Is the following statement true?
Let $x$ be algebraic over $\mathbb{Q}$ and let degree of $x$ over $\mathbb{Q}$ be n. Then, simple extension $\mathbb{Q}(x)$ will be equal to the set:
$$\{a_0 + a_1x + \dots + a_{n-1}x^{n-1} \mid a_i \in \mathbb{Q} \}$$
Now, my claim is that degree of $x^i$ (over $\mathbb{Q}$) for $1 \leq i \leq n-1$ is equal to $n$ if $i$ does not divide $n$ and $n/i$ otherwise. Furthermore, the degree of any combination $a_{i_1}x^{i_1} + \dots + a_{i_k}x^{i_k}$ would be equal to the least common multiple of all the degrees of single summands. I'm pretty convinced that it works for roots, but I'm not sure about complex numbers or sum of roots etc.
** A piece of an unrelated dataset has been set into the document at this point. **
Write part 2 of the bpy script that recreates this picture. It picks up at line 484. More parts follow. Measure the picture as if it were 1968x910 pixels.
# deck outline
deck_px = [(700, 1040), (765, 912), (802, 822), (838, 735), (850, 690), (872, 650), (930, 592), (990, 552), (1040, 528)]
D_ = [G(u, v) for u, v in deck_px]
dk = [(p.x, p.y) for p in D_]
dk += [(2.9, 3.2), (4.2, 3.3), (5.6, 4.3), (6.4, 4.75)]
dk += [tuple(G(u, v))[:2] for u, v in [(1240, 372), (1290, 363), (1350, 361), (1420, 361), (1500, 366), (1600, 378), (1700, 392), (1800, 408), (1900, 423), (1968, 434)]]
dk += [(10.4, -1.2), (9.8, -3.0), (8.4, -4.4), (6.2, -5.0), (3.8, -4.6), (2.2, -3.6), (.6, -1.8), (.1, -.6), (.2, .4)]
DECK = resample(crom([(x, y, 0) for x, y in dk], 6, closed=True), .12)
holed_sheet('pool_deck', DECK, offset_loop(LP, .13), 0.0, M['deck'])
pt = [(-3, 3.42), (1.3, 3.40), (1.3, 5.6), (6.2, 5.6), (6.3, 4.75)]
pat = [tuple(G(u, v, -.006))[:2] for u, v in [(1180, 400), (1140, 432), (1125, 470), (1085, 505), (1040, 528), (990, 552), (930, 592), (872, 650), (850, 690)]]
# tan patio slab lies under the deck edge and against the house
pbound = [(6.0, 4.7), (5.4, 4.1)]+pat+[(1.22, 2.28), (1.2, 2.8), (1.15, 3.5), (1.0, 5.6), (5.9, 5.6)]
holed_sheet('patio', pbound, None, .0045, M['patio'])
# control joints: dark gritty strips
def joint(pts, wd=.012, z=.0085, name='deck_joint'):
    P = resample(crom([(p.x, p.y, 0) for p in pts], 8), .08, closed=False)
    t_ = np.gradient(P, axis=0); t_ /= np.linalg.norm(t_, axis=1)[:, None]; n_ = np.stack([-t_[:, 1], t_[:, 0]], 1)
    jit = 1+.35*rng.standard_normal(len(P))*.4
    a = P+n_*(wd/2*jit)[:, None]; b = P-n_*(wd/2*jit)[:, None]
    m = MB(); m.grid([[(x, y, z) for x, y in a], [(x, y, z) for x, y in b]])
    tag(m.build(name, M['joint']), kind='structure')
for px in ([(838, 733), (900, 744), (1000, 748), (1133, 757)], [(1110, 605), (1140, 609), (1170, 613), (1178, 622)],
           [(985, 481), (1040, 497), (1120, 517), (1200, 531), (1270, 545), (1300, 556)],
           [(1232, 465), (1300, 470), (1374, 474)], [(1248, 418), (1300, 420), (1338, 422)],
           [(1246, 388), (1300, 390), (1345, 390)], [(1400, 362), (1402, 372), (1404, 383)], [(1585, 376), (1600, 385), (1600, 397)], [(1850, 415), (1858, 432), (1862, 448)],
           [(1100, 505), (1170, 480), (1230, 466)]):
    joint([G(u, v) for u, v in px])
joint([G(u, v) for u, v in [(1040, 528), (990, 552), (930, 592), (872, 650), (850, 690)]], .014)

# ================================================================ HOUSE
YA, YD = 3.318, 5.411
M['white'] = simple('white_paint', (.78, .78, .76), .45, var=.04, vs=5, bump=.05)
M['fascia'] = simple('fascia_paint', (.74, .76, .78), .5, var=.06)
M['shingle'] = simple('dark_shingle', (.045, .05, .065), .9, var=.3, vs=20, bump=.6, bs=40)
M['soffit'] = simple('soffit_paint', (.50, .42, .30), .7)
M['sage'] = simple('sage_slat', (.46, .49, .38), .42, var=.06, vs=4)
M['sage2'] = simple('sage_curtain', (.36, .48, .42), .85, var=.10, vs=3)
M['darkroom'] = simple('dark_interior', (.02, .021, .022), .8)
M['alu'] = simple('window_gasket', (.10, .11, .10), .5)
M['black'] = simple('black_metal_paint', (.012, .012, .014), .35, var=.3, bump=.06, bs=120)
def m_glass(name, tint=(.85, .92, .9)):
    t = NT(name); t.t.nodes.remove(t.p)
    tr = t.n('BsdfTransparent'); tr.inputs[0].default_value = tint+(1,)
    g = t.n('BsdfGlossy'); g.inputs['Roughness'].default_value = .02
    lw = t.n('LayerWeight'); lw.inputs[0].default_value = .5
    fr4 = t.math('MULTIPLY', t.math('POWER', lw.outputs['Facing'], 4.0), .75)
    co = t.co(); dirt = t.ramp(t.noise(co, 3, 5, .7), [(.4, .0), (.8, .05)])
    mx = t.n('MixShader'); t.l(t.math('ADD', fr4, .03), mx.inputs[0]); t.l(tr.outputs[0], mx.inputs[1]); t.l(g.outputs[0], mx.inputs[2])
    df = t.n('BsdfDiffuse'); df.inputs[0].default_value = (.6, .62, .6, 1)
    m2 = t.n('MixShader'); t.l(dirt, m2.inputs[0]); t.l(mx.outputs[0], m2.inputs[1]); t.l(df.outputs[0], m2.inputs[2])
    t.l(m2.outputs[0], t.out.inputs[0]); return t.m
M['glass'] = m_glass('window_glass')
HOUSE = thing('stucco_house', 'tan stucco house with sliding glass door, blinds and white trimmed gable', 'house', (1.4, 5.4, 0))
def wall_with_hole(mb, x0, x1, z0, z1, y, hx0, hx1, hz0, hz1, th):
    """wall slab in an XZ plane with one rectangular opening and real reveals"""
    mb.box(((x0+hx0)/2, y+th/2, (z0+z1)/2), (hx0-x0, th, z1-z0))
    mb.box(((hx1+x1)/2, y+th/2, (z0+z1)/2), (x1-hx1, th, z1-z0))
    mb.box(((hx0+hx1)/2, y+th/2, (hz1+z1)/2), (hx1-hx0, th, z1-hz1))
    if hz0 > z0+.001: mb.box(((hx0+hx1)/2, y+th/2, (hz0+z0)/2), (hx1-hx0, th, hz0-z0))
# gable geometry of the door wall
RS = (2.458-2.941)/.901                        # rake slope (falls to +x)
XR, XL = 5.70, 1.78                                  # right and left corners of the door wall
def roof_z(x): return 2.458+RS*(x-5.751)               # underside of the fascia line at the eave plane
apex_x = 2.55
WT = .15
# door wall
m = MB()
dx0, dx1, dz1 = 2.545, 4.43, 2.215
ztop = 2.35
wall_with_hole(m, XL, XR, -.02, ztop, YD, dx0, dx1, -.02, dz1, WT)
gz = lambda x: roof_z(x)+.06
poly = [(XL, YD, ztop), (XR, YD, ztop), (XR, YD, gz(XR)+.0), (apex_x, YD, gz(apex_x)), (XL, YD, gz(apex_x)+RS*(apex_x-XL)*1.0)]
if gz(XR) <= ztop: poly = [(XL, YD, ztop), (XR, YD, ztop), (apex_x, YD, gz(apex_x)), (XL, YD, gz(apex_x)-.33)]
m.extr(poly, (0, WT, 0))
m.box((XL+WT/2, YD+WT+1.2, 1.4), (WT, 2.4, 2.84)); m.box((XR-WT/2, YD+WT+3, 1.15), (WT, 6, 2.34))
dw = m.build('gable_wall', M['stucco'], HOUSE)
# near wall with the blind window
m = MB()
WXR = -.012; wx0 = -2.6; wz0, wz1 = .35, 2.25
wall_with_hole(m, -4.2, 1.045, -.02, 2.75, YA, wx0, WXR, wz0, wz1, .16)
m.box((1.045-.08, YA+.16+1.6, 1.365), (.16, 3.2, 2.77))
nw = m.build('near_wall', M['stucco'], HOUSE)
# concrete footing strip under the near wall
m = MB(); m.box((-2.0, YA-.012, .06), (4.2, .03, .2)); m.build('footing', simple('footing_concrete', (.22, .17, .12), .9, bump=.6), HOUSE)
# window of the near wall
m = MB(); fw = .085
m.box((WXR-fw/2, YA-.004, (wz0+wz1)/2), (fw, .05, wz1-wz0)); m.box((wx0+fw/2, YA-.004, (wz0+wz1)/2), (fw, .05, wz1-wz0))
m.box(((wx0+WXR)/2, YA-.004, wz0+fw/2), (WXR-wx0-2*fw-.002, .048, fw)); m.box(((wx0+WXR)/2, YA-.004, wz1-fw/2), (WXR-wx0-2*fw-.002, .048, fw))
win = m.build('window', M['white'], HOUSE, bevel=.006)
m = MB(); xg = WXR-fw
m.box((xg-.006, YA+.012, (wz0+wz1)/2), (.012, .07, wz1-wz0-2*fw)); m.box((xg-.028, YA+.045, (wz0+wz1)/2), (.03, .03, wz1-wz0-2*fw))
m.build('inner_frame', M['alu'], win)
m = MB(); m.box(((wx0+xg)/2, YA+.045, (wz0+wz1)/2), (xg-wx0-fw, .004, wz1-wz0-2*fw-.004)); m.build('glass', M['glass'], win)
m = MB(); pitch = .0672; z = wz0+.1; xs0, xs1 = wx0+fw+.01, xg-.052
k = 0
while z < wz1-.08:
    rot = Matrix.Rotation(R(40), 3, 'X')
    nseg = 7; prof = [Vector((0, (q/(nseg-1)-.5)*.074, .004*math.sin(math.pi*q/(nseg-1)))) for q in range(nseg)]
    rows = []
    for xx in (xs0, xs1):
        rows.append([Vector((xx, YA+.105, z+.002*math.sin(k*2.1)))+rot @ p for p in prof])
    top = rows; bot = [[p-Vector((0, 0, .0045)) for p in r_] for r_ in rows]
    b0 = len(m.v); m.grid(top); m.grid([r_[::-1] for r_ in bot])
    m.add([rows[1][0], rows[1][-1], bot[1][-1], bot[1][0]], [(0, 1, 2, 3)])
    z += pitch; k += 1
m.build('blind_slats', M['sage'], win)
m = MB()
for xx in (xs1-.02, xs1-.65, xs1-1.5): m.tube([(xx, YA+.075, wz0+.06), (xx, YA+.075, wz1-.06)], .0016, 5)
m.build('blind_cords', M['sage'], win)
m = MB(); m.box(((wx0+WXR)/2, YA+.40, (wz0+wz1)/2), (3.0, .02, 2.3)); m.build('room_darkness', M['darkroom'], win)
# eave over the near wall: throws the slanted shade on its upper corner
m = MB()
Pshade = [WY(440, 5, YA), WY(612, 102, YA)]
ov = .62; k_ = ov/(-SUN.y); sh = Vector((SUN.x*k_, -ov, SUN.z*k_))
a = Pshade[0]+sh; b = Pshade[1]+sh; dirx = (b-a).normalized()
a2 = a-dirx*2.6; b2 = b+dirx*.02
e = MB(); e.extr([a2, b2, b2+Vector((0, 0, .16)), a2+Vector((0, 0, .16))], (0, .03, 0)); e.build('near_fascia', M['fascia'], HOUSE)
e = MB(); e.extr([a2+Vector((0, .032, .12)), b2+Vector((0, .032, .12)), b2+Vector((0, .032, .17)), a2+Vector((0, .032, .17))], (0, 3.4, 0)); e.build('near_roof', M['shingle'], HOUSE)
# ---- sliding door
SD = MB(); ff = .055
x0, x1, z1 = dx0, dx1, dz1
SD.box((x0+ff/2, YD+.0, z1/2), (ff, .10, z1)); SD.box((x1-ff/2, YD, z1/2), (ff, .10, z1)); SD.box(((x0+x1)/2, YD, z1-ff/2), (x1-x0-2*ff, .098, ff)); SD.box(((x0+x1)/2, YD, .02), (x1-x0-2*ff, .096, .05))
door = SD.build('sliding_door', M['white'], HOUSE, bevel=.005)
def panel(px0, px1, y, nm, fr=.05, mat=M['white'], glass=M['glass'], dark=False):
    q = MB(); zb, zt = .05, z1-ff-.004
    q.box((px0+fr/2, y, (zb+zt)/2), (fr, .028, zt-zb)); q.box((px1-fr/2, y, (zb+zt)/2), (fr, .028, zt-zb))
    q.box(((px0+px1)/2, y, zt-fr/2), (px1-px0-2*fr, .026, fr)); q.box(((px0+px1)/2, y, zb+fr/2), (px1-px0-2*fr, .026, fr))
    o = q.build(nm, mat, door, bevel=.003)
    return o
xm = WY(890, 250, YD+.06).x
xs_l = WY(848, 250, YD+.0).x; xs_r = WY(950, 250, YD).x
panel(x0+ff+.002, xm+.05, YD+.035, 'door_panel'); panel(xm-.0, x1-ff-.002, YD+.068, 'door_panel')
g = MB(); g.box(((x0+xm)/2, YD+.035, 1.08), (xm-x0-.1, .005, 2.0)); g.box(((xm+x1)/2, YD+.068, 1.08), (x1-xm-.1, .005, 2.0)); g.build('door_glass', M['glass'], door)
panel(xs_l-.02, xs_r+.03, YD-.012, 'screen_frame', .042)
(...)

Neither claim is true (although the first claim, as corrected in Berci's comment, is true for roots of rational numbers).
For the first claim, nearly any non-root example falsifies it: take for example $x$ to be a root of $x^6+x+1$. The minimal polynomials of $x,x^2,\dots,x^{10}$ are $ \left\{x^6+x+1,x^6+2 x^3-x+1,x^6+3 x^4+3 x^2+x+1,x^6-2 x^3+4 x^2-x+1,x^6+5 x^5+10 x^4+10 x^3+5 x^2+x+1,x^6+6 x^5+15 x^4+20 x^3+15 x^2+5 x+1,x^6-7 x^3+14 x^2-6 x+1,x^6+8 x^4-2 x^3+12 x^2+7 x+1,x^6+3 x^4+18 x^3+12 x^2-8 x+1,x^6-5 x^5+10 x^4-8 x^3+25 x^2+9 x+1\right\}; $ in particular, all of those powers of $x$ have degree $6$ over $\Bbb Q$.
For the second claim, let $x=e^{2\pi i/n}$; then $x+x^2+\cdots+x^{n-1} = -1$ has degree $1$ over $\Bbb Q$.